Sir Michael Young, il laburista inglese che nel 1954 creò il termine “meritocrazia”, ha inventato l’“equazione del merito”: I+E=M, dove “I” è l’intelligenza (cognitiva ed emotiva, non solo l’IQ) ed “E” significa “effort”, ovvero gli sforzi dei migliori. La “I” porta a selezionare i migliori molto presto, azzerando i privilegi della nascita e valorizzandoli attraverso il sistema educativo: è l’essenza delle “pari opportunità”. La “E” è sinonimo del libero mercato e della concorrenza che, sino a prova contraria, sono il metodo più efficace per creare gli incentivi economici per i migliori.”

Ignora chi sia Young? Ignora quello che Young voleva dire con il suo romanzo? Ignora che Young diffidò, con un articolo pubblico sul Guardian, Tony Blair dal tirarlo in campo per la meritocrazia3?

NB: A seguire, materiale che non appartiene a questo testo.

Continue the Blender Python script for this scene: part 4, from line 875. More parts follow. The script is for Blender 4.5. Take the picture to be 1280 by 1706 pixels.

Young scrive: It is highly unlikely the prime minister has read the book, but he has caught on to the word without realising the dangers of what he is advocating.” Ovvero “E’ molto improbabile che il primo ministro abbia letto il libro, ma ne ha preso la parola senza comprendere il pericolo che egli evocava”. Si può dire lo stesso dell’Ing. Abravanel? Temo di no, almeno secondo la recensione che appare su un blog in internet4: “Abravanel non comprende la struttura narrativa del libro di Young. Vi scorge due narratori, uno “giovane ed entusiasta, che illustra i vantaggi della meritocrazia”, l’altro – che coinciderebbe con l’autore – “più vecchio e più saggio, che di tanto in tanto lancia qualche ‘siluro’ ironico” (p. 54). Forse colto (sia pure fugacemente) dal dubbio che Young non abbia scritto esattamente ciò che a lui piacerebbe leggere, inventa una scissione narrativa inesistente per sterilizzare i dubbi che emergono anche dalla lettura più superficiale del libro e confinarli nella mente di un anziano e pedante osservatore che paventa pericoli immaginari e rischia con il suo allarmismo di offuscare lo splendore della meritocrazia. Partendo da questi presupposti, Abravanel capovolge completamente le tesi del sociologo inglese, e le trasforma nel primo manifesto dell’ideologia meritocratica.”5

Naturalmente non so se questo sia vero, temo di si, in questo caso l’Ing. Abravanel avrebbe seri problemi con i test INVALSI per la nostra scuola media che prevedono la comprensione del testo6

 

1Alesina, Giavazzi-op.cit. pag 43

2http://www.partitodemocratico.it/dettaglio/65646/il_merito_e_luguaglianza. Un articolo di Nadia Urbinati, Titolare della cattedra di Scienze Politiche alla Columbia University di New York sulla difficoltà della “meritocrazia”.

4Per quanto segue ho utilizzato un articolo di Mauro Boarelli rintracciabile qui http://www.lostraniero.net/archivio-2010/116-aprile-n-118/295-linganno-d...

6Mi domando quanti dei “meritocratici” abbiano saggiato personalmente la bontà dei test proposti ai nostri ragazzi.